Higgins has muscle to push boundaries of role
OPINION:In the interview in last weekend’s Irish Times to mark his first anniversary in office, President Michael D Higgins suggested he would like to extend the powers of his office without constitutional change. As with his predecessors, he said he was keen to push out its boundaries, “and I think I can go a little bit farther”.
His comments can be read as both a provocative declaration of intent, and an indication that he expects to continue to be allowed speak freely; as he also observed: “No one has asked me to change a speech . . . none at all.”
This is a far cry from the experience of some of his predecessors. In 1973, Fianna Fáil’s Erskine Childers fought an energetic presidential campaign, insisting he had agreed to run only on the basis that he could “expand” the role of president and become “composer and conductor of the National Orchestra”.
He promoted the idea of “think tanks” to discuss the country’s future, but Liam Cosgrave would not allow this and Childers became a prisoner of protocol. Behind the scenes, there were considerable tensions and disagreements between president and government.
The archival files in the Department of the Taoiseach give a good overview of the systematic censorship Childers was subjected to. Before he addressed a student society in UCD in October 1973, for example, the department insisted he delete the line “living was excessively frugal for a section of the population”.
Prior to a speech in Clare the following month, the department ordered the deletion of a sentence that read “in spite of all the known social and economic problems that still existed”. A speech shortly afterwards in Wexford fell foul of the censors because of the observation “there are strong reservations about community councils and their functions in local and central government”.
Subsequently, for an address to the Law Society in UCC, his proposed text contained a warning about “the evils of the capitalist system” which was regarded by the department as “skating on thin ice”. His references to church and Christian practices at a function in St Patrick’s College, Maynooth, were also rejected as “out of place in a speech by the president”.
Break from censorship
It is a measure of the dilution of censorship since those cautious days that Higgins is quite likely to address precisely the sort of issues Childers wanted to highlight, without the same kind of hindrance.
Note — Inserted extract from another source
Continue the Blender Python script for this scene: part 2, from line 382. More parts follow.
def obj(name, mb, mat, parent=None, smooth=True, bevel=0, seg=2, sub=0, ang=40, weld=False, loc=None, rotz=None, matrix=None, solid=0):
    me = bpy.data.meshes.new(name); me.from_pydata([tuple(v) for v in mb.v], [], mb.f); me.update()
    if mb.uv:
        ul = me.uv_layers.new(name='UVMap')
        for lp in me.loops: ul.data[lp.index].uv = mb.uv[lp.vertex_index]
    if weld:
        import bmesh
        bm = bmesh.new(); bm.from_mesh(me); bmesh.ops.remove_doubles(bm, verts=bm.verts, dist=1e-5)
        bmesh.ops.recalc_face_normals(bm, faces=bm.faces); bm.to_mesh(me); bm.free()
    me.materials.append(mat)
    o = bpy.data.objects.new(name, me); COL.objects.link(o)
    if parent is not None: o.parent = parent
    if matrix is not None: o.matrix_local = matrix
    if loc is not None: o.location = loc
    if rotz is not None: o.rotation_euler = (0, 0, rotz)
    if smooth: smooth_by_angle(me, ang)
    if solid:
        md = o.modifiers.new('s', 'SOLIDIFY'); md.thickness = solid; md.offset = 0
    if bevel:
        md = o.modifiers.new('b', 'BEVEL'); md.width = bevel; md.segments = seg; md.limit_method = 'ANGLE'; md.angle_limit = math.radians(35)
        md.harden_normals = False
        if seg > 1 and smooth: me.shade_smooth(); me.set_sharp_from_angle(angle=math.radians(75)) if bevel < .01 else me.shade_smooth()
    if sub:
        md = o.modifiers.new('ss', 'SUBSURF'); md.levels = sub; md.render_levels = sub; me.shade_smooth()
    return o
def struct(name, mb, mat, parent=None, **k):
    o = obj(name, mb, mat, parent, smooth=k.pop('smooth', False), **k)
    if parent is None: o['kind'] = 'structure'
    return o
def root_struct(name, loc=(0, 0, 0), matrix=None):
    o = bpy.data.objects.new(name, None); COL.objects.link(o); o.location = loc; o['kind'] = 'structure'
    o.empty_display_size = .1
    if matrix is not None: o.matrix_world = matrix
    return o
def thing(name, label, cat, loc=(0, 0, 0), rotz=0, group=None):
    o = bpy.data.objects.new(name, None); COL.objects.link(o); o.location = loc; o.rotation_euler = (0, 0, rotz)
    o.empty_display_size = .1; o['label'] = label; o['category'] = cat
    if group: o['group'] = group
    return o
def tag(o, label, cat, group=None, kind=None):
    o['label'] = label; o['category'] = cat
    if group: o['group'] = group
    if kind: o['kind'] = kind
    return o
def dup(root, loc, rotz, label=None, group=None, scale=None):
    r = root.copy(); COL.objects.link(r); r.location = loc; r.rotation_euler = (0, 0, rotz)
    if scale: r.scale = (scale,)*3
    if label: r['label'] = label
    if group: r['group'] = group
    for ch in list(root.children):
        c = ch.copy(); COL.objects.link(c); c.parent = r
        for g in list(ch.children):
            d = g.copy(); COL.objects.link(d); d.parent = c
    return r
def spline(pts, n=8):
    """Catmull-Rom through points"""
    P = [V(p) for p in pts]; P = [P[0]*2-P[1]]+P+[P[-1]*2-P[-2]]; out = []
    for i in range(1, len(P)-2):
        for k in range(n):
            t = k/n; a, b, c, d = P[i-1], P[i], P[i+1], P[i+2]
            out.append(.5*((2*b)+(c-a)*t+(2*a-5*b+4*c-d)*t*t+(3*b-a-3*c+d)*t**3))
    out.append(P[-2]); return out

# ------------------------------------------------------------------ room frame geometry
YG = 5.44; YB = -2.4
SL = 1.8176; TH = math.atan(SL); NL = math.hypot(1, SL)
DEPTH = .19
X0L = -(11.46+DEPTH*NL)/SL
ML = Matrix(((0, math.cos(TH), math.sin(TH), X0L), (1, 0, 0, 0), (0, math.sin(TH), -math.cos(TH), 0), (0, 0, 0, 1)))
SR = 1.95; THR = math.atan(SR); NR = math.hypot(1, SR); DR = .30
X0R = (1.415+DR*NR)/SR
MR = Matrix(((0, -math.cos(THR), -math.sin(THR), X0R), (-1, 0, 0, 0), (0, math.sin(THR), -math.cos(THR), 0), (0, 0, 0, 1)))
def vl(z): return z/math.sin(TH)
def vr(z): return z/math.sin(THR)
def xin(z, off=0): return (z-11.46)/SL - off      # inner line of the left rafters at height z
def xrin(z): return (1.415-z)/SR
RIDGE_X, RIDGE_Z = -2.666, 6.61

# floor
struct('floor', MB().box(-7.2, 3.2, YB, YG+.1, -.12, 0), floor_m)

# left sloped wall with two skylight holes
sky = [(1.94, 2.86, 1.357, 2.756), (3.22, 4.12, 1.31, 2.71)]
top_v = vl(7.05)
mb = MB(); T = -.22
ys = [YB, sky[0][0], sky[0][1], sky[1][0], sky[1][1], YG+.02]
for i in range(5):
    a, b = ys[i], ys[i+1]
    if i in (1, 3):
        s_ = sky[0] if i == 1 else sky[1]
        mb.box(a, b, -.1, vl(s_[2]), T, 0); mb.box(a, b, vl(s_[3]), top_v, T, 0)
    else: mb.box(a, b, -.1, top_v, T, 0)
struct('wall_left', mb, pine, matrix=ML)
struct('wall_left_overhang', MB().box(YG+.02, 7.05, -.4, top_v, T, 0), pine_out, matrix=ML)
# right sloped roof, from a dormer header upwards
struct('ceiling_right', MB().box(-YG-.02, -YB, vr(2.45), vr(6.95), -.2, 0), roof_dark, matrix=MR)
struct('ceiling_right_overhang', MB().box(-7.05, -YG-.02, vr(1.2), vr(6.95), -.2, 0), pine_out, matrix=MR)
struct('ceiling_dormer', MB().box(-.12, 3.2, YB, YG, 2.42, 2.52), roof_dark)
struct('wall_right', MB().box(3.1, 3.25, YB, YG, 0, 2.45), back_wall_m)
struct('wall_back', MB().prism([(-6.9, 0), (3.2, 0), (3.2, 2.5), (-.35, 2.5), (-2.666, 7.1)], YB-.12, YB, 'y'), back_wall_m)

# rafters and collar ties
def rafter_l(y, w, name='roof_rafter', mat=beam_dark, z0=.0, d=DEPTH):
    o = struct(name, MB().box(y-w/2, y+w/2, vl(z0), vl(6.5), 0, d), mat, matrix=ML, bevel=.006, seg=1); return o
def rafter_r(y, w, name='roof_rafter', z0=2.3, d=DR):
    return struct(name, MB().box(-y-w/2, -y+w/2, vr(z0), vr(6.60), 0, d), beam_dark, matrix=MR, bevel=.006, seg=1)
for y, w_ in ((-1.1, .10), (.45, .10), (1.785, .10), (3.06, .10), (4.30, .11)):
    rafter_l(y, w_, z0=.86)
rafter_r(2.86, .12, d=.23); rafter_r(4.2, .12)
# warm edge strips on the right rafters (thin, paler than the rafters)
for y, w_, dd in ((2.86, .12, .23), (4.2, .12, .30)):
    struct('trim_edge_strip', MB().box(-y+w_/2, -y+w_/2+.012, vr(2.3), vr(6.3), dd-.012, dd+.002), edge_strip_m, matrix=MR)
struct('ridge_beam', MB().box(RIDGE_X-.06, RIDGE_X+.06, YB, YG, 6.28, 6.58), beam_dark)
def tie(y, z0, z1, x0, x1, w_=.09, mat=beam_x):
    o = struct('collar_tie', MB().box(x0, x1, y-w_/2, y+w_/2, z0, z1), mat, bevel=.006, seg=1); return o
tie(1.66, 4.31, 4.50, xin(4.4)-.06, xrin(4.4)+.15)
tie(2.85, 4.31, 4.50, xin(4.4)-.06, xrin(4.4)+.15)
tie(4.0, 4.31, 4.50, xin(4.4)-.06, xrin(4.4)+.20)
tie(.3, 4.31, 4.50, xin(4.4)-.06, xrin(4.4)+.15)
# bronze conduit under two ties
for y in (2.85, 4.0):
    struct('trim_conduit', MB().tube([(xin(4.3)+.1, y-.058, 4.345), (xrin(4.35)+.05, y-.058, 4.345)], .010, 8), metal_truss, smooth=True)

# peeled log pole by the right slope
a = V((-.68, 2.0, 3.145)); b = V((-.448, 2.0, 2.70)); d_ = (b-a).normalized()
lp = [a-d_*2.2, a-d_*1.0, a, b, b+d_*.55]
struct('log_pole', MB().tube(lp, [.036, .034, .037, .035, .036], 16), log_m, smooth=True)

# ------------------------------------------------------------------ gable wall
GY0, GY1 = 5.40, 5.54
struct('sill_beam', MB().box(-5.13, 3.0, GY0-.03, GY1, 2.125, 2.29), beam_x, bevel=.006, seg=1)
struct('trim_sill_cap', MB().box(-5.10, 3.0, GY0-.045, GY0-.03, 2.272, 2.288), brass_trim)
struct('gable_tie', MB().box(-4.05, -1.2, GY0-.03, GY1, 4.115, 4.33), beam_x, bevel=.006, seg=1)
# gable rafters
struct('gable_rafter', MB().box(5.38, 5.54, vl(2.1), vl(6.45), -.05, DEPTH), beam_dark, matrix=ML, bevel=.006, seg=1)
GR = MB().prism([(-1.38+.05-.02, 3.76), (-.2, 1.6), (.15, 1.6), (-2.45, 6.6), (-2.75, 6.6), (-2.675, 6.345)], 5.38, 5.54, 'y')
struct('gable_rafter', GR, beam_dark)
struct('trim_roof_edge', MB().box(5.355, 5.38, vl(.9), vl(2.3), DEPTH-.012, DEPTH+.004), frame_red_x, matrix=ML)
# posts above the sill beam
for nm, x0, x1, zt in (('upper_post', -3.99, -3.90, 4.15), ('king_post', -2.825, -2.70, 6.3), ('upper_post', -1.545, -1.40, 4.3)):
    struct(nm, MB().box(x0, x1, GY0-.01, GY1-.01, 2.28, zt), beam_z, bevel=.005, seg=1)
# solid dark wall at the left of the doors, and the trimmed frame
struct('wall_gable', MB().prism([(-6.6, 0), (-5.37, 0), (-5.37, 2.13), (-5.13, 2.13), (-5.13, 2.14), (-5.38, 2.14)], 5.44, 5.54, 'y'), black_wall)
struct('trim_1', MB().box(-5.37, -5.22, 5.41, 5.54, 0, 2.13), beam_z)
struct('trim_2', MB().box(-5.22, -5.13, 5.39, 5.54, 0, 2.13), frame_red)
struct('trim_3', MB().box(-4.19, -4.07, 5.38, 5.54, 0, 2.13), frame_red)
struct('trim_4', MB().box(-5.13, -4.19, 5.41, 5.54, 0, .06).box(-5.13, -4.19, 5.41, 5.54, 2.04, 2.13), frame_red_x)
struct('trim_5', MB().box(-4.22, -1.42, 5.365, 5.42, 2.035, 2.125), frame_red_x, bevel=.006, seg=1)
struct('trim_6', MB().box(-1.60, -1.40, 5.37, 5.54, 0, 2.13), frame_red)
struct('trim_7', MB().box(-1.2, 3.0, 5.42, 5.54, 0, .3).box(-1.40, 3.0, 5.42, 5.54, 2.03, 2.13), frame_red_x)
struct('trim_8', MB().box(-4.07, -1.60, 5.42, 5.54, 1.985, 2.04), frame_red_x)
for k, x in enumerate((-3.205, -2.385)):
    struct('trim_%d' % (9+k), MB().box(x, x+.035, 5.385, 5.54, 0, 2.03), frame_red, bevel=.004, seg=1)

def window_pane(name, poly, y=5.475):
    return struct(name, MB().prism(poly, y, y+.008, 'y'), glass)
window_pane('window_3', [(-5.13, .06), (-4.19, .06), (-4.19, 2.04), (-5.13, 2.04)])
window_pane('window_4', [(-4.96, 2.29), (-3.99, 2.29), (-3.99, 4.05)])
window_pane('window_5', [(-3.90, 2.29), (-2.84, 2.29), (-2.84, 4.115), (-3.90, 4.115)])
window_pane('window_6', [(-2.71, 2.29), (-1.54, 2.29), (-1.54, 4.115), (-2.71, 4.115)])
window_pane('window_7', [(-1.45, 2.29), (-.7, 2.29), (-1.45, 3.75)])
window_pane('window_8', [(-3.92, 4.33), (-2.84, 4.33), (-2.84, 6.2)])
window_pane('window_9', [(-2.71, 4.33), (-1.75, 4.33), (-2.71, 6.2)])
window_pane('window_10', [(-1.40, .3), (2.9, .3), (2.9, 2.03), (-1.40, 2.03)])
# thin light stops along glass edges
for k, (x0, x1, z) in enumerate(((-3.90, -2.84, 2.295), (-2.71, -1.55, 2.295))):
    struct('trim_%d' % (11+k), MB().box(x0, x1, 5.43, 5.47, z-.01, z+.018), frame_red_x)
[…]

In speaking in Cobh in April to commemorate the centenary of the Titanic, for example, the President thundered against the “folly of overweening material ambition”, and earlier this week he referred to the decline of human rights in Ireland since the 1990s.
Higgins has also had two-hour meetings with the Taoiseach every six weeks. In contrast, Cearbhall Ó Dálaigh, president from 1974-1976, in a draft letter to Liam Cosgrave, suggested that on the surface their relations may have been “cordial”, but “I would however be failing in my duty if I did not record here – for history – that since I entered on the presidency . . . on none of the occasions of your infrequent visits . . . did you, in your conversations with me, say anything to me that could be construed even remotely to amount to keeping the president generally informed on matters of domestic and international policy”.
This is a reminder that there was more to Ó Dálaigh’s resignation in 1976 than simply the reaction to a speech in which the moronic minister for defence Patrick Donegan referred to him as a “thundering disgrace” for referring the Emergency Powers Bill to the Supreme Court for a judgment as to its constitutionality.